I'm not saying that economics should even have any say in making people live longer (I don't think the purpose of life is to make the economy work well, it's the other way around), but even from the point of view of economics, we would want to make everyone live longer.

1 comments

From the point of view of economics maybe. Switching professions can be done in a current lifespan and is not done very often. I don't see people changing just because their life is extended. I just don't understand people's fixation on having a longer life. Seems to me people just keep looking at the horizon to bring them what they want and they forget what's right in front of them.
One reason not to switch professions is affordability. Few established mid-career professionals can afford to either take time out to train and qualify in another trade, or jump back down to the bottom rung and take a junior role in something else.

If, at 60, you have paid off your mortgage, amassed some savings, and seen your adult children leave home, then you can consider it. However, by then, you only have 5-7 years left until your pension kicks in and 10 before cognitive decline starts to take hold (either may have already happened), so you will probably just plod on doing what you already know. You might not even have enough time to really get to the interesting part of being a whatever-your-new-career-is.
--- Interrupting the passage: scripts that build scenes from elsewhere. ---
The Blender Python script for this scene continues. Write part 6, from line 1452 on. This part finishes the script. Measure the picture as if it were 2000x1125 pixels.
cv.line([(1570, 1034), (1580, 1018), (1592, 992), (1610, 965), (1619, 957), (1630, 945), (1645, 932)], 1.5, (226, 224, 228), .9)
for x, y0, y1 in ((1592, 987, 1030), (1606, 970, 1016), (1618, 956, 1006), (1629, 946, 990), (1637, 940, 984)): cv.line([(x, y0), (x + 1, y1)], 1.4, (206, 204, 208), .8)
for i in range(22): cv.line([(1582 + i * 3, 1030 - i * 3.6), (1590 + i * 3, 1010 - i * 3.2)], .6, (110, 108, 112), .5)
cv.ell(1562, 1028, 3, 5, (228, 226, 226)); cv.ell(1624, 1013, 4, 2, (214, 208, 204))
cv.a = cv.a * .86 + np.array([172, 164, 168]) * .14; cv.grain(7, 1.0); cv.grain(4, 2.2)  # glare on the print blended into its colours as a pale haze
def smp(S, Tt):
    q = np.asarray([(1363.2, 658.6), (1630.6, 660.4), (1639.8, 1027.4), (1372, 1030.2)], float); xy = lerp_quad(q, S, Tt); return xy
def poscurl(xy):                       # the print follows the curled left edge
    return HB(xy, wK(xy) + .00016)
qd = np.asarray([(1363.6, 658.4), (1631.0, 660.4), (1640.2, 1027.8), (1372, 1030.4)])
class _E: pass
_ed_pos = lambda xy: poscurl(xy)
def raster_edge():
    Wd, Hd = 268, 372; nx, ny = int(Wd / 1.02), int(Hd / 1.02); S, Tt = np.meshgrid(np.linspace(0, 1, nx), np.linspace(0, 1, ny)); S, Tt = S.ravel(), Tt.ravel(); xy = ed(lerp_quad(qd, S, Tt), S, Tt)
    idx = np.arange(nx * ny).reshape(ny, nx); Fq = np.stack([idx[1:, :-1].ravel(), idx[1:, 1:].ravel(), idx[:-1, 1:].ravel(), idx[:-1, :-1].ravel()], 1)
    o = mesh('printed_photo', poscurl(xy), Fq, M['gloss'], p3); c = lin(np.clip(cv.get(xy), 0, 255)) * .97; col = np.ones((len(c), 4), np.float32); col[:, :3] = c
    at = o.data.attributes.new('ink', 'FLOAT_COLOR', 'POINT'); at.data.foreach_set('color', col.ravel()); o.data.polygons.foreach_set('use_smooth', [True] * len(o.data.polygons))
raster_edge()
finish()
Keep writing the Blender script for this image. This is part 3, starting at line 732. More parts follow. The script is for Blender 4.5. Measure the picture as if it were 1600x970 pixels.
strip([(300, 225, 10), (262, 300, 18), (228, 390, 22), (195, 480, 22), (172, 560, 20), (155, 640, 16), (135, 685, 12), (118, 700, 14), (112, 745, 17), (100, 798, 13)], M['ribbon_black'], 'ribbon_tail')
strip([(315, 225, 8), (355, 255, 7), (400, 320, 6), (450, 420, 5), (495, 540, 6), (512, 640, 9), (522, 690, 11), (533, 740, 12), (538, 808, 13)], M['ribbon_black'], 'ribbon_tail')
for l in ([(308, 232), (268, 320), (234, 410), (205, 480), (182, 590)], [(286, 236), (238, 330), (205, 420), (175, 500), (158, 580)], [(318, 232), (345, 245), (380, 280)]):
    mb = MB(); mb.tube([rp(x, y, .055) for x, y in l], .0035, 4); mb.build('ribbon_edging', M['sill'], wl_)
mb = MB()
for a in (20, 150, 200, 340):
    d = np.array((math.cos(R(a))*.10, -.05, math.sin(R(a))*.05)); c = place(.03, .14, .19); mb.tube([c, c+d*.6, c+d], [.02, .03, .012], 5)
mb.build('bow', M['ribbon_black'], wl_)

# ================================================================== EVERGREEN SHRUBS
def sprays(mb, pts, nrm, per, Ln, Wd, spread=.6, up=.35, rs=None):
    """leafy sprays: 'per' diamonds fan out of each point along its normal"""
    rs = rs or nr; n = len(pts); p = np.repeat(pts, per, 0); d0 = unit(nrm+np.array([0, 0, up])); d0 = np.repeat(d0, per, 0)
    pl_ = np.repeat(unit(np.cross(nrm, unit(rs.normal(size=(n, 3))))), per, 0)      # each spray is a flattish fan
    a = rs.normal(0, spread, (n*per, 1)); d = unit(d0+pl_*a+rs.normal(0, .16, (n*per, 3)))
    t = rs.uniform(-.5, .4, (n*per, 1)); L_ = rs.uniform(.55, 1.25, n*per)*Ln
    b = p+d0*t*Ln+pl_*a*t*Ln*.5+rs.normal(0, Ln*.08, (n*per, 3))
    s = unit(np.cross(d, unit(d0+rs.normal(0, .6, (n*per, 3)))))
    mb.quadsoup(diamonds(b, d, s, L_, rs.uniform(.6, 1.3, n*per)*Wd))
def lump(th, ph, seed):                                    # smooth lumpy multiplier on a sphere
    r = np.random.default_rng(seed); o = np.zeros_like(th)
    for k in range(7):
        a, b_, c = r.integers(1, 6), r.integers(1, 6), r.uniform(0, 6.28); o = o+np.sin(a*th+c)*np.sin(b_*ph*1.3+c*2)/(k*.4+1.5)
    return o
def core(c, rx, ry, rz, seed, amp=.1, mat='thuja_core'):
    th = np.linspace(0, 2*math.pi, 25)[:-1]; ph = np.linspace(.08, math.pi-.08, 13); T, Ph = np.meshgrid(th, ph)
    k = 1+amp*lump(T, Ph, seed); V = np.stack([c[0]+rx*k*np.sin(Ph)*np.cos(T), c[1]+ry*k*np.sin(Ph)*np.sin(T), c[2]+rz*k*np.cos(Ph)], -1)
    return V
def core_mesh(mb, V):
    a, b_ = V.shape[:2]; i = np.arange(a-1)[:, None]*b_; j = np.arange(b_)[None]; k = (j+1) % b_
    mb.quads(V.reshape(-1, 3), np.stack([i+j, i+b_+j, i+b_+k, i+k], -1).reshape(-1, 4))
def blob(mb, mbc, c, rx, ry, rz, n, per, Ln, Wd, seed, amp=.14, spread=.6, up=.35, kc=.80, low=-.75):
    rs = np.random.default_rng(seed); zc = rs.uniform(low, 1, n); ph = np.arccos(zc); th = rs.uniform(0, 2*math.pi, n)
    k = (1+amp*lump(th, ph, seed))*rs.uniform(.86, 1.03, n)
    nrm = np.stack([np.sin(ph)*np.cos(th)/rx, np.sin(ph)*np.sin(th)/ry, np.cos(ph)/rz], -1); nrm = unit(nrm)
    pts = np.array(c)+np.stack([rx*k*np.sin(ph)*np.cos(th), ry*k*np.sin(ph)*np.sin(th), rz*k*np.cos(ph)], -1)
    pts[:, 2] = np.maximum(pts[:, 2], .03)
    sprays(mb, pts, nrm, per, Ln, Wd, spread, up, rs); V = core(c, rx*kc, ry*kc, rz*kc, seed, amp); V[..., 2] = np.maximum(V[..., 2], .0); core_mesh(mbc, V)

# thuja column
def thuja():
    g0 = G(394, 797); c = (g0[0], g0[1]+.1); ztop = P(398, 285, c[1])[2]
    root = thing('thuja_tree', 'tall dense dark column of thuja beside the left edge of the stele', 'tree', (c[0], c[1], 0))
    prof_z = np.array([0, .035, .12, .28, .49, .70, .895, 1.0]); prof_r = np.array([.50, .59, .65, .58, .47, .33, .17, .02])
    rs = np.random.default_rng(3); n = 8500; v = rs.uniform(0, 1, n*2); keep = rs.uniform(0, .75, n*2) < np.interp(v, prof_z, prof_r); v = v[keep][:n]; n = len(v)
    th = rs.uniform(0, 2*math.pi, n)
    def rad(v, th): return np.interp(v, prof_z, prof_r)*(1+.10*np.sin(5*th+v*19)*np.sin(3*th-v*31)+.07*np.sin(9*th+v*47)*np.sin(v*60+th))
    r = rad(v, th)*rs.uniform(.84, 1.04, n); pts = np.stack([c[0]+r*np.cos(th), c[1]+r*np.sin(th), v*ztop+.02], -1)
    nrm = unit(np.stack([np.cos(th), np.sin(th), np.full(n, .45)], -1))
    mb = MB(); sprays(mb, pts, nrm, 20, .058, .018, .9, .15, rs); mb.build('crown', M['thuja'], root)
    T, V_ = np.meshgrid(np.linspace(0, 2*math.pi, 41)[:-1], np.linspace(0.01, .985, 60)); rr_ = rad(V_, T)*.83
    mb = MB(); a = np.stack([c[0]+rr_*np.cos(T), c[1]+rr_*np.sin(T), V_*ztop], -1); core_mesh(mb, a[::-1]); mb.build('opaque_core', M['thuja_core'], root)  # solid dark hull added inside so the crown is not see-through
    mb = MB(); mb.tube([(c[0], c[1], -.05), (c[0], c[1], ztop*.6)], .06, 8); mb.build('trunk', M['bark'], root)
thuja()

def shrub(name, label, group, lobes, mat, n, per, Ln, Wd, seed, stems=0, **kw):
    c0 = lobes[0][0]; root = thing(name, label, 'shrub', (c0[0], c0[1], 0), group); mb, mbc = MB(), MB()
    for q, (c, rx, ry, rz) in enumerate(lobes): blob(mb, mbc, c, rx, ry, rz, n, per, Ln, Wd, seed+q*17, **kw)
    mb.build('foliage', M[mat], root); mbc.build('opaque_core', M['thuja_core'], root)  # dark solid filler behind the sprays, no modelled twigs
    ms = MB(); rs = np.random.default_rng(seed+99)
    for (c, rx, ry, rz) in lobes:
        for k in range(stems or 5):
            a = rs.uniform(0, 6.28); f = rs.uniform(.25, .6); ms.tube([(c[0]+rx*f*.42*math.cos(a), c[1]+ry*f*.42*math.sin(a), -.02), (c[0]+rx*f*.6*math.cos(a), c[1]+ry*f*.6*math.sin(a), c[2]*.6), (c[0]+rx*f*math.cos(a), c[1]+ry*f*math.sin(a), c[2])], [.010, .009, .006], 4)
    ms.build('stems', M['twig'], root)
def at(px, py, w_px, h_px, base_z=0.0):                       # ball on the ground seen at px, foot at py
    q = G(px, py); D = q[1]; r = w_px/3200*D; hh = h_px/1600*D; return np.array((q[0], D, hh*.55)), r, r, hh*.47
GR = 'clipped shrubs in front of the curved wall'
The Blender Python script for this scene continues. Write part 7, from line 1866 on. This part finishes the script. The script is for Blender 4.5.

If at 60, you are still in the prime of your life, with 60 more years on the clock, and 30 more years of full cognition and physical fitness available to you, then the idea of a career shift becomes more attractive.

Even without the affordability question, there is likely to be a point in most people's careers where the pursuit of mastery stops and the doldrums set in. The longer the working life, the more likely you are to reach that tipping point at a point when you have time to do something about it.